Con la morte di Papa Francesco, il mondo guarda al prossimo Conclave in cerca del futuro successore. Tra i nomi che emergono con forza in queste ore, c’è anche quello di Pierbattista Pizzaballa, cardinale, patriarca latino di Gerusalemme, e figura chiave del dialogo interreligioso e della presenza cristiana in Terra Santa.
Ma chi è davvero Pizzaballa, e perché è tra i papabili?
Un francescano con lo sguardo sul Medio Oriente
Nato a Cologno al Serio (Bergamo) nel 1965, Pierbattista Pizzaballa è un religioso francescano dell’Ordine dei Frati Minori, ordinato sacerdote nel 1990. Dopo studi in teologia e Sacra Scrittura a Roma e Gerusalemme, ha scelto di dedicare la sua vita alla missione in Terra Santa, diventando una delle figure ecclesiali più importanti nel contesto mediorientale.
Nel 2004 è stato nominato Custode di Terra Santa, il ruolo più importante per i francescani nella regione, che comporta la cura dei luoghi santi cristiani e il coordinamento della presenza cattolica nei territori israeliani e palestinesi.
Patriarca di Gerusalemme in tempi di guerra
Nel 2020 Papa Francesco lo ha nominato Patriarca latino di Gerusalemme, il primo italiano a ricoprire questo ruolo dopo più di un secolo. In questo incarico, Pizzaballa si è distinto per la sua capacità di mediazione tra cristiani, ebrei e musulmani, in un’area tra le più delicate e conflittuali del mondo.
La sua figura si è fatta conoscere anche a livello internazionale con interventi forti e coraggiosi durante la guerra in corso tra Israele e Hamas, condannando la violenza da entrambe le parti e invocando una pace duratura fondata sul rispetto dei diritti umani.
Un Papa di frontiera
Pierbattista Pizzaballa è considerato da molti come un “Papa delle periferie geografiche e spirituali”, perfettamente in linea con l’impostazione data da Papa Francesco.

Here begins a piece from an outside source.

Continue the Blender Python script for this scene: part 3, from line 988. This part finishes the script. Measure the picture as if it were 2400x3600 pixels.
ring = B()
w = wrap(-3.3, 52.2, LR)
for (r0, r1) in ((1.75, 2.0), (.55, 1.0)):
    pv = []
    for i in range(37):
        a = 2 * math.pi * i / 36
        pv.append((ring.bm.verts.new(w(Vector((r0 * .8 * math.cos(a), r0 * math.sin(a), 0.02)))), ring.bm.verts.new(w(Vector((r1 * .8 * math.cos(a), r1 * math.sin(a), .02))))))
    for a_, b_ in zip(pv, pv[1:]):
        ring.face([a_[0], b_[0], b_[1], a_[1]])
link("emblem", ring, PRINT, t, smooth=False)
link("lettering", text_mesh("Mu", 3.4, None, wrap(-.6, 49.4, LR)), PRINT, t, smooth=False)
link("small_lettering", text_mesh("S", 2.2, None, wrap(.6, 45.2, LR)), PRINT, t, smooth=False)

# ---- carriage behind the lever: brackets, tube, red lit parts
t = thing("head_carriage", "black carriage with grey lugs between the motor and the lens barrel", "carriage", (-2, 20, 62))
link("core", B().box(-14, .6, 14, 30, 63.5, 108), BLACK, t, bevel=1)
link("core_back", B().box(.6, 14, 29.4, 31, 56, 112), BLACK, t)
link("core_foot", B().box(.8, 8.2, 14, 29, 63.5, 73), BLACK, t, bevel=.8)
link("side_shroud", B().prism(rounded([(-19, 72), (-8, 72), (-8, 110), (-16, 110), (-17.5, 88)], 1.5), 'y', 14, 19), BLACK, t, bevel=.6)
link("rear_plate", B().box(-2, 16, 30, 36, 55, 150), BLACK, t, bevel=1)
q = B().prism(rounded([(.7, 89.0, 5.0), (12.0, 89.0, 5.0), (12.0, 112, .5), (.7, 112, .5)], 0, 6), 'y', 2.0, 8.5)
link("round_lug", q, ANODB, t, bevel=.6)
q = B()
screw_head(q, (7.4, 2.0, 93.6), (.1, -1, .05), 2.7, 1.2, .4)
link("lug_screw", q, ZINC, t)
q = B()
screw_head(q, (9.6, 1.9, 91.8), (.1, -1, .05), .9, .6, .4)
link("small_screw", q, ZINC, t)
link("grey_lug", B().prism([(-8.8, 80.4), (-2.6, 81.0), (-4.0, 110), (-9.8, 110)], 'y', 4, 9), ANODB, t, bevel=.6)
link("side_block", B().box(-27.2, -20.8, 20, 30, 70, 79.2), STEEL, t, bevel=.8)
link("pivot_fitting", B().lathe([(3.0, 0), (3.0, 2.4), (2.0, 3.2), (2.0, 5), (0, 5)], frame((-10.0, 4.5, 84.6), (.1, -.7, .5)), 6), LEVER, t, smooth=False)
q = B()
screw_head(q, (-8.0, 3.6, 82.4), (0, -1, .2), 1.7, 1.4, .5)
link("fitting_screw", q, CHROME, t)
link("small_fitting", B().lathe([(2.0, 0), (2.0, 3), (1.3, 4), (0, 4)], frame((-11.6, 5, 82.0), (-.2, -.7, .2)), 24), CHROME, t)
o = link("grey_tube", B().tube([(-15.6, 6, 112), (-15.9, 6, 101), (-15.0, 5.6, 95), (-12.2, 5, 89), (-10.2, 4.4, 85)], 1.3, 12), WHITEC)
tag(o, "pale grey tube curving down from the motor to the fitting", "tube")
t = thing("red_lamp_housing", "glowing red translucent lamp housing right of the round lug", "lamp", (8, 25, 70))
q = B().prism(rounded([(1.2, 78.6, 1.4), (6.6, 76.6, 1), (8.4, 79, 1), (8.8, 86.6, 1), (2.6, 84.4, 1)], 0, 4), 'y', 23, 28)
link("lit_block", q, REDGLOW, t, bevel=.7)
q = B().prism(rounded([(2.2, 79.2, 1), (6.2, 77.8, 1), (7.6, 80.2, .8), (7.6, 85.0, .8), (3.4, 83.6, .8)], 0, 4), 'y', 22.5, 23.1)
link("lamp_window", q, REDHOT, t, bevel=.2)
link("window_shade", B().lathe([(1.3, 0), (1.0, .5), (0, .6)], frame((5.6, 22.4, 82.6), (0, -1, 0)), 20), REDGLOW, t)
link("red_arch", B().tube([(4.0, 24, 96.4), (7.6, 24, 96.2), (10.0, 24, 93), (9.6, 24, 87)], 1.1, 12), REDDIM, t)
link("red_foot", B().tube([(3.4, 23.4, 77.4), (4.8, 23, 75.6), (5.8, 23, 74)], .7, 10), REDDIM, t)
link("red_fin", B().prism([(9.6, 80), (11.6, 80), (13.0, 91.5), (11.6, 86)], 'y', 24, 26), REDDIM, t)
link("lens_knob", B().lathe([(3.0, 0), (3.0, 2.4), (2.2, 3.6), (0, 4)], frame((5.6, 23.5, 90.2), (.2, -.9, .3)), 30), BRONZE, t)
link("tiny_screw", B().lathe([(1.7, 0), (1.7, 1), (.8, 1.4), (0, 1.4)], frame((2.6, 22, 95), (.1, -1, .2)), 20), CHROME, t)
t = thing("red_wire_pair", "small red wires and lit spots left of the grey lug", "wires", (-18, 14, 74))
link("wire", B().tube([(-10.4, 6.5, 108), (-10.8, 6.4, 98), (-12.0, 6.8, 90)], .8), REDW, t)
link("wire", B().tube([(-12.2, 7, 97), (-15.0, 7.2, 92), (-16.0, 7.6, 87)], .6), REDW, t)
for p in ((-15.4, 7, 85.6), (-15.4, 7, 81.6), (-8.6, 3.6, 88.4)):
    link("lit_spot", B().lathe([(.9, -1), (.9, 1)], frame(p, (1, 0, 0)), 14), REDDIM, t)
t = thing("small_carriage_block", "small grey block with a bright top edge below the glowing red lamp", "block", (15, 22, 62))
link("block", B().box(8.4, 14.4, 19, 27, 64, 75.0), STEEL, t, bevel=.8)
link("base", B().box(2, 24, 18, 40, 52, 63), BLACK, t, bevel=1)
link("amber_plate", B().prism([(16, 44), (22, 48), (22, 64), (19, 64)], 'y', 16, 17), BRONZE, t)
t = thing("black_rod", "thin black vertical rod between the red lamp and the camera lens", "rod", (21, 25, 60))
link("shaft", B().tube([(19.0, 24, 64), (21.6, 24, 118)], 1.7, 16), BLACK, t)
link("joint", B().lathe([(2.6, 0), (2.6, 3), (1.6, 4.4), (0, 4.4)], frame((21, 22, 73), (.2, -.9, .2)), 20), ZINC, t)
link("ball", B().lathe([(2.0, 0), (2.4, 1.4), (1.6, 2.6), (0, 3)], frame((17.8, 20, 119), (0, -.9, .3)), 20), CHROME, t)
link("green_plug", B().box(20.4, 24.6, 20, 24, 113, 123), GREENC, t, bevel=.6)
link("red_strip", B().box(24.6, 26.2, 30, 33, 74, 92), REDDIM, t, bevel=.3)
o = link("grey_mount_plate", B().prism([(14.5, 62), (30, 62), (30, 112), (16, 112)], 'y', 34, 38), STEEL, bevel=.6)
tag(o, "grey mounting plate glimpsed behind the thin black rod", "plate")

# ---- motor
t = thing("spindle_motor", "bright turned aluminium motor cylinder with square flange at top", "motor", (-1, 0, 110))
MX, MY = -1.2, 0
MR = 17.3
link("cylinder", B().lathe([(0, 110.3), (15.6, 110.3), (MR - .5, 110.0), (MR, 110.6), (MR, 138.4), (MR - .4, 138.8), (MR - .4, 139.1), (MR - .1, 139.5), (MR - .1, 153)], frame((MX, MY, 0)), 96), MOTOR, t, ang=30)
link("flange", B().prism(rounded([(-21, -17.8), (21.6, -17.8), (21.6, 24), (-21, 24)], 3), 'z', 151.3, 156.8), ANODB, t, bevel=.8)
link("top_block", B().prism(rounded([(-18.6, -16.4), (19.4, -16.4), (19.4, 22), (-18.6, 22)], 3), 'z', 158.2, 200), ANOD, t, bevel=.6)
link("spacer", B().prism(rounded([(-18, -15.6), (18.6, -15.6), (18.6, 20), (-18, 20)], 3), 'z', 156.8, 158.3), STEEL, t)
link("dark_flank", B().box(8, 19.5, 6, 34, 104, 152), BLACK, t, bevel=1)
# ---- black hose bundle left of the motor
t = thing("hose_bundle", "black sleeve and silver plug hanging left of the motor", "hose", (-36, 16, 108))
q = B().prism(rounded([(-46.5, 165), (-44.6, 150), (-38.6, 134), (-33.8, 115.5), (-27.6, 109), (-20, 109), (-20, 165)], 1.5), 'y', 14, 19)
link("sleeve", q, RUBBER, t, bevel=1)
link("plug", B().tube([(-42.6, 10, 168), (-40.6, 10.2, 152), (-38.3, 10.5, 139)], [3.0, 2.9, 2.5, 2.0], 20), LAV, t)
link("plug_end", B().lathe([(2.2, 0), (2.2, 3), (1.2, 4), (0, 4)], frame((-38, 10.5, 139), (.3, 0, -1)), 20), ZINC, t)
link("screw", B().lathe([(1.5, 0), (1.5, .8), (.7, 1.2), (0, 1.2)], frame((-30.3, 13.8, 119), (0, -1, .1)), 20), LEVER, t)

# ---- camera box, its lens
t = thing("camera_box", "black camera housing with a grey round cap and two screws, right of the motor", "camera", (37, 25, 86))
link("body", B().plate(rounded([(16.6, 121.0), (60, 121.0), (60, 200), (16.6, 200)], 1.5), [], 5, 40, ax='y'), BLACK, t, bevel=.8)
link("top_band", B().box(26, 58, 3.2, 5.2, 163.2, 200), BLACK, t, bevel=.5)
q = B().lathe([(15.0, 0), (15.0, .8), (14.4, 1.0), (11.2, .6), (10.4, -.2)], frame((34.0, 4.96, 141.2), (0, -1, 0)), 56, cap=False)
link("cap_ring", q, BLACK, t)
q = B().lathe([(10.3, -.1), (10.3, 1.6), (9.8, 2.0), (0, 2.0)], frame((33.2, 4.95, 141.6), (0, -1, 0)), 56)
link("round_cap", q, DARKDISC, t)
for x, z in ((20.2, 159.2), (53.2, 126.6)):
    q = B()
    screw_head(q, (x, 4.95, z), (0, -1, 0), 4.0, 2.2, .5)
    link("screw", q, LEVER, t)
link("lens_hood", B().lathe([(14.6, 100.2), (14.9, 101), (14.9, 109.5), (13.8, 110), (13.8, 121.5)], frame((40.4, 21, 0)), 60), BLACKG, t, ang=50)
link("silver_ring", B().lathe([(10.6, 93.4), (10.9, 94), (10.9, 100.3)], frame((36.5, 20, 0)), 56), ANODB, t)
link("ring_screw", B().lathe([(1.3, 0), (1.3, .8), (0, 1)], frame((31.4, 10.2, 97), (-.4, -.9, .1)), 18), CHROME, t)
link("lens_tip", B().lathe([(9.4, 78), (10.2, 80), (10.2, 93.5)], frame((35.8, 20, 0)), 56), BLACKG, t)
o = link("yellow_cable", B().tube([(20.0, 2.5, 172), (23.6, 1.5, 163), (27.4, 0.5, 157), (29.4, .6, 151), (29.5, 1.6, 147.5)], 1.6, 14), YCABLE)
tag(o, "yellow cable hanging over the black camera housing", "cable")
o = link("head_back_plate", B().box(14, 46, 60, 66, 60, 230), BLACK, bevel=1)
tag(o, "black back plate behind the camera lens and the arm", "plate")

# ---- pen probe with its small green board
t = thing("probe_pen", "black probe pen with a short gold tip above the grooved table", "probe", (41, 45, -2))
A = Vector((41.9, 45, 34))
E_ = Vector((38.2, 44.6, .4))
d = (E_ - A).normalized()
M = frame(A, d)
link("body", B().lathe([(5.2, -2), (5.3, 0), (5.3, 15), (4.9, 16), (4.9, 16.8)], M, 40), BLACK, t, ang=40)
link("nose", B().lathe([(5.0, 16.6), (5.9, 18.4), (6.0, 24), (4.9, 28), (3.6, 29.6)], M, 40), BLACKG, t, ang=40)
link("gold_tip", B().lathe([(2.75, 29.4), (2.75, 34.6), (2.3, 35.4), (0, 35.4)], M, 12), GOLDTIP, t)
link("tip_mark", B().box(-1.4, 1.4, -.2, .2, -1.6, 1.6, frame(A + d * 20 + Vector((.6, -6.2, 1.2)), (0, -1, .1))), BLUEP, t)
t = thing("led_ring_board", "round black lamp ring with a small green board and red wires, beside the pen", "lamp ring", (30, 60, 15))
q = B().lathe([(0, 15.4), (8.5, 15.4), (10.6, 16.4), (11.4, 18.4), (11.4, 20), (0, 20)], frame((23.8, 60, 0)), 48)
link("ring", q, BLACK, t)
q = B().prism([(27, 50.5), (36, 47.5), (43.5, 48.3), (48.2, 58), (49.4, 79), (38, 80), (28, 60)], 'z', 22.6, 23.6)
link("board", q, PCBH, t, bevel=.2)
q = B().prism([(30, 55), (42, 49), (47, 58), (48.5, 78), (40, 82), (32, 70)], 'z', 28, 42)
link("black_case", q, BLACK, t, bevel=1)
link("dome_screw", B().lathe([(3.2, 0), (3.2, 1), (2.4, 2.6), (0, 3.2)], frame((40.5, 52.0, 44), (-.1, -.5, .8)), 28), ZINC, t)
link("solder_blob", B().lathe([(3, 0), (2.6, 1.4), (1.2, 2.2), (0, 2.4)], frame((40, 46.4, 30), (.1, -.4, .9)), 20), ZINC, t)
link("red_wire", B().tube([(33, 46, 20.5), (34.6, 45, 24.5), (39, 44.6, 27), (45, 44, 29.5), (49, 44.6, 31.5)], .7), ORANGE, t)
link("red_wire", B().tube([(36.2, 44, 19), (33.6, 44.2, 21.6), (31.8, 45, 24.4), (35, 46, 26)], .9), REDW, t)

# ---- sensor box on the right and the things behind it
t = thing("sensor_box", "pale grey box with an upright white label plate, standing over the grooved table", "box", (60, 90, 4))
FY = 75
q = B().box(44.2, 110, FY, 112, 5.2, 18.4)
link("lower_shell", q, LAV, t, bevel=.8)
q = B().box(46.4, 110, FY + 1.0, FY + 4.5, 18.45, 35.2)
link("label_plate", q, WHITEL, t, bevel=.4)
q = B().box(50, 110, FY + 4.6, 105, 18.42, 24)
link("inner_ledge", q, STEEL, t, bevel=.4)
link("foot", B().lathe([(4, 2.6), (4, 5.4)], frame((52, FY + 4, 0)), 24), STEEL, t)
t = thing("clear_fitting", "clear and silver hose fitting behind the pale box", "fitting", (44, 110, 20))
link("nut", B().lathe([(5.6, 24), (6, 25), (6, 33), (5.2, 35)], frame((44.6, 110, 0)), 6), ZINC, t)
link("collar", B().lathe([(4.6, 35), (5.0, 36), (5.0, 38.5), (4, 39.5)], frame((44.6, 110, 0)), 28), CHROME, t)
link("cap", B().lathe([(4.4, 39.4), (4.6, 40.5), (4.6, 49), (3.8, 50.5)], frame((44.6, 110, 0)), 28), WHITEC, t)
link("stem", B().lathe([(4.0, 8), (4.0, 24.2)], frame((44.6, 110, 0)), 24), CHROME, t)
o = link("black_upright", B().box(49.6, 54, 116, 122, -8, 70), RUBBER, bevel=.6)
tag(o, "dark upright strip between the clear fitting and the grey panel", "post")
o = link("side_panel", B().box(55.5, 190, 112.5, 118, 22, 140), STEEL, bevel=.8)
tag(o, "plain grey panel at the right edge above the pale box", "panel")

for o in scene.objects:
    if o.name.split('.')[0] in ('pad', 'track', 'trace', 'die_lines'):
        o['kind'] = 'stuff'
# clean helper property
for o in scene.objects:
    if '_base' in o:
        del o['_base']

È un uomo mite ma deciso, che ha dimostrato nel tempo una straordinaria capacità pastorale, diplomatica e interreligiosa, pur restando poco legato ai giochi di potere della Curia romana.
Parla correntemente ebraico e arabo, conosce da vicino il martirio quotidiano dei cristiani in Medio Oriente e ha una visione globale della Chiesa, maturata in anni di presenza sul campo.